Once those signals are visible, many fixes turn out to be surprisingly modest. Power factor correction. Harmonic mitigation. Better coordination of equipment starts. Adjustments to protection and control logic.
In many cases, the capital required is far lower than the cost of continuing to absorb hidden losses year after year.
The difference between audited systems and engineered systems
Well-engineered industrial systems tend to age quietly.
They don’t demand constant attention. They don’t suffer from mysterious failures. Their equipment degrades evenly rather than catastrophically. Maintenance becomes routine rather than reactive.
You can see this clearly on sites where power quality has been treated as a design input rather than an afterthought.
One example is an industrial installation such as the Atlantic Grains facility, where system design focused not just on energy production but on maintaining clean, stable power under real operating conditions. That kind of approach doesn’t eliminate the grid’s imperfections, but it prevents them from cascading through the plant.
The result is not just lower energy cost. It’s calmer operations.
Why audits stay shallow, and why that’s unlikely to change
To be fair, most audits are not designed to miss these issues. They’re constrained by scope, budget, and expectation.
Clients often ask for savings numbers, not operational insight. Consultants deliver what is requested. Measuring deeper requires time, equipment, and a willingness to deal with uncomfortable findings.
But as operations become more automated and margins tighter, the cost of ignoring these losses keeps rising. Factories today are less tolerant of power irregularities than they were a decade ago. Controls are faster. Processes are tighter.
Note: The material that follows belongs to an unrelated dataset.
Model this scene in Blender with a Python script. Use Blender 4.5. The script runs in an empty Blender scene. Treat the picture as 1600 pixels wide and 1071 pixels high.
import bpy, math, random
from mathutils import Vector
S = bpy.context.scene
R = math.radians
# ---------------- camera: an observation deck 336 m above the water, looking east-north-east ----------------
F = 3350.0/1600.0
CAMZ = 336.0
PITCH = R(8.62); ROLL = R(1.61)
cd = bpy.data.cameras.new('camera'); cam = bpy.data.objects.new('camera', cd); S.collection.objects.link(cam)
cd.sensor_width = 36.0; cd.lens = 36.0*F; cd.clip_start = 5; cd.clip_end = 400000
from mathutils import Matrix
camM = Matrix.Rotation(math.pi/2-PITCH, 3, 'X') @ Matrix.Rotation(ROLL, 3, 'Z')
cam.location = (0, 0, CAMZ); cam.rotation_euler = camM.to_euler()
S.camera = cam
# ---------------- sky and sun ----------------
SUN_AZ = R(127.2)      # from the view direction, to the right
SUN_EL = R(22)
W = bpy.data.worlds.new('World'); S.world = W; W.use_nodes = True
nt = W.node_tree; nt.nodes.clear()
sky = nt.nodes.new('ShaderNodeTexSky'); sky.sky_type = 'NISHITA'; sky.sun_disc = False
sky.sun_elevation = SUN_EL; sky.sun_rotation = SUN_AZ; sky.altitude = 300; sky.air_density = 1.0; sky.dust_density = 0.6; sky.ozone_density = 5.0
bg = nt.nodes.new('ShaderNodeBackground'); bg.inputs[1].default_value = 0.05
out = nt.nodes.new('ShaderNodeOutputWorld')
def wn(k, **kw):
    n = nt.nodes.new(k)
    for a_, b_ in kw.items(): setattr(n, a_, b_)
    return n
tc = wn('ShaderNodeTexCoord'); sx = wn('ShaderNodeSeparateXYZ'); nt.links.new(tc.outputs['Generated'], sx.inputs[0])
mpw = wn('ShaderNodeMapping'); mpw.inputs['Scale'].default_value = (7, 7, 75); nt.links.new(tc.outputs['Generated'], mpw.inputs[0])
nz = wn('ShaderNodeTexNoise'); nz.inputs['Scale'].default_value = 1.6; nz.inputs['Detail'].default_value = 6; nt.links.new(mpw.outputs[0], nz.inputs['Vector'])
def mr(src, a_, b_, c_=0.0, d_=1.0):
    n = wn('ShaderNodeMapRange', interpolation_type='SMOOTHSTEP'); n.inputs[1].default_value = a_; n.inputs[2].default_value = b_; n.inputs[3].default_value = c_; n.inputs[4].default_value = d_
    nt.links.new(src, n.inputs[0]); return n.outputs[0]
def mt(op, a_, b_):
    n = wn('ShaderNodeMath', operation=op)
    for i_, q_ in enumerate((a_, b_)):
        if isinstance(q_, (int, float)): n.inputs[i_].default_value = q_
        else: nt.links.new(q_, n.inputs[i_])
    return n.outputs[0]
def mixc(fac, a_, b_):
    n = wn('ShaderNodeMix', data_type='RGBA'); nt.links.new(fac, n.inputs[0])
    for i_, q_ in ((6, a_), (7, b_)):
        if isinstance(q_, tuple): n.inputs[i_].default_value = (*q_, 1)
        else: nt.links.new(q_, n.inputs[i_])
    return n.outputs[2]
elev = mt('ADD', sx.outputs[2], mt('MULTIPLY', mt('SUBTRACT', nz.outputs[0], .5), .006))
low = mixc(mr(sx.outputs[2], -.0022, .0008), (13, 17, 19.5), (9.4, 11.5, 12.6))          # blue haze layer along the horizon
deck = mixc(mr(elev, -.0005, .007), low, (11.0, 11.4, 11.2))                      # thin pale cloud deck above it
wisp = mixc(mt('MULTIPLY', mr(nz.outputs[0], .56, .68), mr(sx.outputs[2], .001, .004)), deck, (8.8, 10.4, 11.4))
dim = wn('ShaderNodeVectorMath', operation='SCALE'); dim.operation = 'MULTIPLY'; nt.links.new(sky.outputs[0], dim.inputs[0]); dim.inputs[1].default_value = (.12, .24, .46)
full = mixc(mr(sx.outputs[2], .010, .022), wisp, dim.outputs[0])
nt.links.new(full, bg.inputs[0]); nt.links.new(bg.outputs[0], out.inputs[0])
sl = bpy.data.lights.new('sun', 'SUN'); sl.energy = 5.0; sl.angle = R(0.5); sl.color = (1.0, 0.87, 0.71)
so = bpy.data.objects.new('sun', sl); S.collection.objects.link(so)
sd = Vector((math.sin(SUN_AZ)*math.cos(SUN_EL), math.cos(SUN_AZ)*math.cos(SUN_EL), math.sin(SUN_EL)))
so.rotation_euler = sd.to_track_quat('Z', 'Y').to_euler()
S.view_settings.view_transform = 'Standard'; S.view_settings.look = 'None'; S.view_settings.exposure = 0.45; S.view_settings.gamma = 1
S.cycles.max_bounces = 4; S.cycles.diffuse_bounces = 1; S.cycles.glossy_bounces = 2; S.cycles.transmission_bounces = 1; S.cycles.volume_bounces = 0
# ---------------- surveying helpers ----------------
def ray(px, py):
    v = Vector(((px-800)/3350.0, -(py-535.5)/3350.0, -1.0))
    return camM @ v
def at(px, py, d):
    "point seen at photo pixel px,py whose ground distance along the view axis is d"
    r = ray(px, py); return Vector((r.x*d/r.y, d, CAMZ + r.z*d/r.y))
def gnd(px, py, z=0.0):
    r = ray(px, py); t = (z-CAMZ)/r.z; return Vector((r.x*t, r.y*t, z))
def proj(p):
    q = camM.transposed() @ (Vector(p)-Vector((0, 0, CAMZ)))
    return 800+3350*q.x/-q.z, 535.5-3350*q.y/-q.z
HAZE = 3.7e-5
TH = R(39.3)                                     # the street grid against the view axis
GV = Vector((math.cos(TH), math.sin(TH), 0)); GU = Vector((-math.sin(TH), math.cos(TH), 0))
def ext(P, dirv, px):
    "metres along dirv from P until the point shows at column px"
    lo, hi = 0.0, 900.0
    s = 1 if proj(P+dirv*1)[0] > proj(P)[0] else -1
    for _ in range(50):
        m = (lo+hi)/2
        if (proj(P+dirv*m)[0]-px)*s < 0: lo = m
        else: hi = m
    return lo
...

Small disturbances propagate further.
The gap between what audits measure and what factories experience is widening.
Experience changes what you look for
Teams that spend years operating in facilities begin to approach energy very differently. They stop asking only how much power is used and start asking how it behaves when things aren’t ideal.
That perspective comes from seeing the same failures repeat across different sites and sectors. From watching equipment fail early for reasons that never appear in reports. From understanding that reliability is not a binary state but a spectrum.
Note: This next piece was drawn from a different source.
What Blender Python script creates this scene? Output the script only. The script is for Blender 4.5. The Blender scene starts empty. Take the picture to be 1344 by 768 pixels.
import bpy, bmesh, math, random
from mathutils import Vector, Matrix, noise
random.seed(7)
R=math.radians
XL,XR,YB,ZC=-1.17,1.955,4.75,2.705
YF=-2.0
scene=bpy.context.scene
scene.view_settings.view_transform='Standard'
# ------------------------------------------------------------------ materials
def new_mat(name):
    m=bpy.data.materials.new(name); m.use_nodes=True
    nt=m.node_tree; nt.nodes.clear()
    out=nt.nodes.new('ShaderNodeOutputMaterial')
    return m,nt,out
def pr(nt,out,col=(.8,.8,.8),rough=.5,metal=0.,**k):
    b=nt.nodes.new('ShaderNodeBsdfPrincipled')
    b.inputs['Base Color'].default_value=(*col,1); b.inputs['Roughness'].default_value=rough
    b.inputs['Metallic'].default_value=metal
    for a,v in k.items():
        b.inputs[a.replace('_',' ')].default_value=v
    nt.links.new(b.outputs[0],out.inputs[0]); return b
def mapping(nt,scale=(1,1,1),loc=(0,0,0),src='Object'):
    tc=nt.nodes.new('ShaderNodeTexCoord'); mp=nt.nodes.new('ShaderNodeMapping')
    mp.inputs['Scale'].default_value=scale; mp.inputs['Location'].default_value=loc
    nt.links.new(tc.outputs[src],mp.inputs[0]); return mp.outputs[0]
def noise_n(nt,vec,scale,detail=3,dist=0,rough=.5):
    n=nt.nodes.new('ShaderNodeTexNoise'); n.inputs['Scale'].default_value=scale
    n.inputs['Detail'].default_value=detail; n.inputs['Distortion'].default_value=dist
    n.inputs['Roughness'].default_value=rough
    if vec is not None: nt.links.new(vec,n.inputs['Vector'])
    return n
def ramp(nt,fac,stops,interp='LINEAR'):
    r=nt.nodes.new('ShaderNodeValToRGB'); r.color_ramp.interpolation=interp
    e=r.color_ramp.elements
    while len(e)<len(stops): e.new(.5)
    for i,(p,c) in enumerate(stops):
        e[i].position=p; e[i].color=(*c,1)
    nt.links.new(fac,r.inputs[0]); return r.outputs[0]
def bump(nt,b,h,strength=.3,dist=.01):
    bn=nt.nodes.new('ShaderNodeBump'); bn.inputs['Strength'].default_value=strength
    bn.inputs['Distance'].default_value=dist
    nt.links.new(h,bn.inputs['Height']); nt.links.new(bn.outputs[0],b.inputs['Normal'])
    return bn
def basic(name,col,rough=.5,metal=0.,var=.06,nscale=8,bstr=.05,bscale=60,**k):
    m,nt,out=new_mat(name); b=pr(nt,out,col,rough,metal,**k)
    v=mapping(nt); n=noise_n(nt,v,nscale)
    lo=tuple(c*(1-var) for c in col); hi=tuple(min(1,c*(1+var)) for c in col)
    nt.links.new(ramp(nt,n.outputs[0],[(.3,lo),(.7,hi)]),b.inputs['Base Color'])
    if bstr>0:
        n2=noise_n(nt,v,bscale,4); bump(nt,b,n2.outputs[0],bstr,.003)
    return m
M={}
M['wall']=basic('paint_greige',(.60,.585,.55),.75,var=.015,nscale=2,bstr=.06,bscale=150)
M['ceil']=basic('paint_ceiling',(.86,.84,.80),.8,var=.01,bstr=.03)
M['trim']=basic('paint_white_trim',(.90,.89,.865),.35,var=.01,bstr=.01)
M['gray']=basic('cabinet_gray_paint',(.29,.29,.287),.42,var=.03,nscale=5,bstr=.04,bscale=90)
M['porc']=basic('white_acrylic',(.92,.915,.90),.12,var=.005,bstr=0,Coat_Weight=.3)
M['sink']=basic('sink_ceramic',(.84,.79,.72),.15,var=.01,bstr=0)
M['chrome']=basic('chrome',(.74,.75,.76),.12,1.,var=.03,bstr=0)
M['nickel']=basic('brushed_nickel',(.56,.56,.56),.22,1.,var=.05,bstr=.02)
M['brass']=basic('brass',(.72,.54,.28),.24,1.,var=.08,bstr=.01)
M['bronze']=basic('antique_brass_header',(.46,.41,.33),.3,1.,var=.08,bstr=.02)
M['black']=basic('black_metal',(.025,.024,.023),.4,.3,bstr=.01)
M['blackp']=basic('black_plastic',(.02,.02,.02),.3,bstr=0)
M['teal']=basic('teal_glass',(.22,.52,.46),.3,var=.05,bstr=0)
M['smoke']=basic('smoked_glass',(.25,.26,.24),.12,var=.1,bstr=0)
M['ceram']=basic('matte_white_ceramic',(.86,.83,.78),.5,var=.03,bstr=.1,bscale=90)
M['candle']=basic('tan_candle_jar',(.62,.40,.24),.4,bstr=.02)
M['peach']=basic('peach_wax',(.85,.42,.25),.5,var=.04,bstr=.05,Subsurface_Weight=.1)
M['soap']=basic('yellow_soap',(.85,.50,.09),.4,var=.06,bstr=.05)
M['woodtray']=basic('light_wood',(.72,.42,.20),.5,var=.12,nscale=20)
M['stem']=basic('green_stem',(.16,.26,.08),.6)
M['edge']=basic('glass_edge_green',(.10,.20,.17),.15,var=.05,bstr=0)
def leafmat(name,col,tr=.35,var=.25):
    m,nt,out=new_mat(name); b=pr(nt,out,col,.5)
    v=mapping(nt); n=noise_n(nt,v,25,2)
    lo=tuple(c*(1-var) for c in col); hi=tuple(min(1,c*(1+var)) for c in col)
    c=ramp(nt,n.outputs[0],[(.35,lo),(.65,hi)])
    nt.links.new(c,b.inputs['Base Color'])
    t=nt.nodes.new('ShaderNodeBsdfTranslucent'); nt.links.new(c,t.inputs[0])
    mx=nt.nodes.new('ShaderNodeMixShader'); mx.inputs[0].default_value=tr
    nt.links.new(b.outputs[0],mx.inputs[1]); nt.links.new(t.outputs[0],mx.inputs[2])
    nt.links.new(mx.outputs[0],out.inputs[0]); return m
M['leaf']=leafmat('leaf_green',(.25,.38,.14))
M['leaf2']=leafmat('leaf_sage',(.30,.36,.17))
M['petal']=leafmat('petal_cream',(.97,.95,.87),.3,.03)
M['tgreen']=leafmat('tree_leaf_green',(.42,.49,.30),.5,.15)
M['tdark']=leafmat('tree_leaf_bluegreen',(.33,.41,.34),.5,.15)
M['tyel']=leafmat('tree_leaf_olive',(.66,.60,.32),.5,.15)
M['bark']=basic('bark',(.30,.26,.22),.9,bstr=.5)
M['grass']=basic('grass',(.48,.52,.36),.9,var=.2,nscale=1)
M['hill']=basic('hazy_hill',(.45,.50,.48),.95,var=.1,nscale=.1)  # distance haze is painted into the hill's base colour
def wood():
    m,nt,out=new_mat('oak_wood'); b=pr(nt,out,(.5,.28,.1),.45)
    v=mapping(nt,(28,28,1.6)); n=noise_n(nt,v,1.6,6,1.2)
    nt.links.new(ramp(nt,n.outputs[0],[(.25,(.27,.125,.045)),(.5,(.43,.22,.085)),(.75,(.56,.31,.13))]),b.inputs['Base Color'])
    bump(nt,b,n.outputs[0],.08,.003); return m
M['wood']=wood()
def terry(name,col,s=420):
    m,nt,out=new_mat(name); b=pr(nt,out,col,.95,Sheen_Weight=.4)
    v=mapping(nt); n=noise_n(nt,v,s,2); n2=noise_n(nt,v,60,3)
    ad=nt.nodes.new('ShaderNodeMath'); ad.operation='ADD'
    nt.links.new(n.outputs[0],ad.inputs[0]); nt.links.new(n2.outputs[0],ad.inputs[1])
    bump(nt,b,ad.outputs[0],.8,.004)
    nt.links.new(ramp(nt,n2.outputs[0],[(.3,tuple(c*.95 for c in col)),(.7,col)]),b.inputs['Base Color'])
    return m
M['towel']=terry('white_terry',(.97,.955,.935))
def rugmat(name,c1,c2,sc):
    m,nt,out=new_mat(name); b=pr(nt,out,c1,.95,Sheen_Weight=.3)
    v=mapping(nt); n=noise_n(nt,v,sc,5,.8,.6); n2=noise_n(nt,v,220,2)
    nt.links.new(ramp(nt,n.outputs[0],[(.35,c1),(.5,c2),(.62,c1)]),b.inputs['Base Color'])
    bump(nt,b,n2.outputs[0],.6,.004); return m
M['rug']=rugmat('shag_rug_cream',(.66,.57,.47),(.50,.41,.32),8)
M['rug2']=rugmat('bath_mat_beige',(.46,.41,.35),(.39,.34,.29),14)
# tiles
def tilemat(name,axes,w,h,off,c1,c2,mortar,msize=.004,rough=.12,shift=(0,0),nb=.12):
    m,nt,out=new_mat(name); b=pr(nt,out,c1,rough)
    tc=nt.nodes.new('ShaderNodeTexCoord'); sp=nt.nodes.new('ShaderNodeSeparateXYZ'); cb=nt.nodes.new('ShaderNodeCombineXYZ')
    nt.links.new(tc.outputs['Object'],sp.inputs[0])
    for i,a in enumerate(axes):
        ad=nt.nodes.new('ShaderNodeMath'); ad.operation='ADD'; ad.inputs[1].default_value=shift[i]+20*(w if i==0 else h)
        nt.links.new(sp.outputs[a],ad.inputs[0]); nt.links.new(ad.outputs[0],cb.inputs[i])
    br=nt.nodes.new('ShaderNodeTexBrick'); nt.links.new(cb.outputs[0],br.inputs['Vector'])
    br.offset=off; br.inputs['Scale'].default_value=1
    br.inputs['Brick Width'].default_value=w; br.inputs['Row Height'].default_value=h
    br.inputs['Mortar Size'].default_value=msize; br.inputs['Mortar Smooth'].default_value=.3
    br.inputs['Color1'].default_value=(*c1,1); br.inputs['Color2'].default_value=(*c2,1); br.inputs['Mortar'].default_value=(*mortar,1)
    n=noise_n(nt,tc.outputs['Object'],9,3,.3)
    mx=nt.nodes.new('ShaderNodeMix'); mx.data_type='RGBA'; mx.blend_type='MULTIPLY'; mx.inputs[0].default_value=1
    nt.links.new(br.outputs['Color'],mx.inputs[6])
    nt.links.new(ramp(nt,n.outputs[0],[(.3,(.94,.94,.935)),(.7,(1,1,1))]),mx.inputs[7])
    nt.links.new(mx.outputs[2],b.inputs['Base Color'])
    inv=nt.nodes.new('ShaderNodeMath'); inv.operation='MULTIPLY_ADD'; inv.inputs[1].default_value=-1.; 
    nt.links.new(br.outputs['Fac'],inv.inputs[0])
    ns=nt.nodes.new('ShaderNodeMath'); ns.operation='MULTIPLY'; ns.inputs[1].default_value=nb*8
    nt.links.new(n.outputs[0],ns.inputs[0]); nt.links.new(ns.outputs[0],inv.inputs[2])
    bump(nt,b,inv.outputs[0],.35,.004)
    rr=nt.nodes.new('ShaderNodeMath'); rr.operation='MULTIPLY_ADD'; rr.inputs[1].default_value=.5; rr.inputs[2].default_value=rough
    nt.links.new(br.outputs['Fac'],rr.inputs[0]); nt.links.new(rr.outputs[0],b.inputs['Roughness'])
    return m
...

Operators like Solaren Renewable Energy Solutions Corp., working across industrial and commercial sites, often encounter factories that believed their problems were mechanical or operational, only to discover that power quality was the silent trigger all along. Once that trigger is addressed, many long-standing issues simply stop occurring.
What a useful energy assessment should really answer
A meaningful assessment should go beyond energy accounting.
It should answer questions like:
How stable is the supply under real operating conditions?
Where does power quality move outside acceptable tolerances, and when?
How much does each interruption actually cost the business?
Which losses are structural, and which are fixable?
Those answers don’t fit neatly into a single spreadsheet. They require measurement, context, and experience.
Without them, businesses risk spending heavily on solutions that improve the optics while leaving the underlying problems untouched.
The uncomfortable truth
Most commercial energy audits don’t miss losses because they are careless. They miss them because those losses are harder to see, measure, and attribute.
Unfortunately, those are often the losses that matter the most.
Factories don’t usually struggle or fail because they lack energy. It’s because the power they receive isn’t consistent enough to keep modern operations stable.
Until audits start treating power quality, downtime, and equipment stress as first-class costs, businesses will keep solving the wrong problem.
Counting kilowatt-hours is easy.
Understanding what power is really doing takes more work.
That difference is where the real savings are found.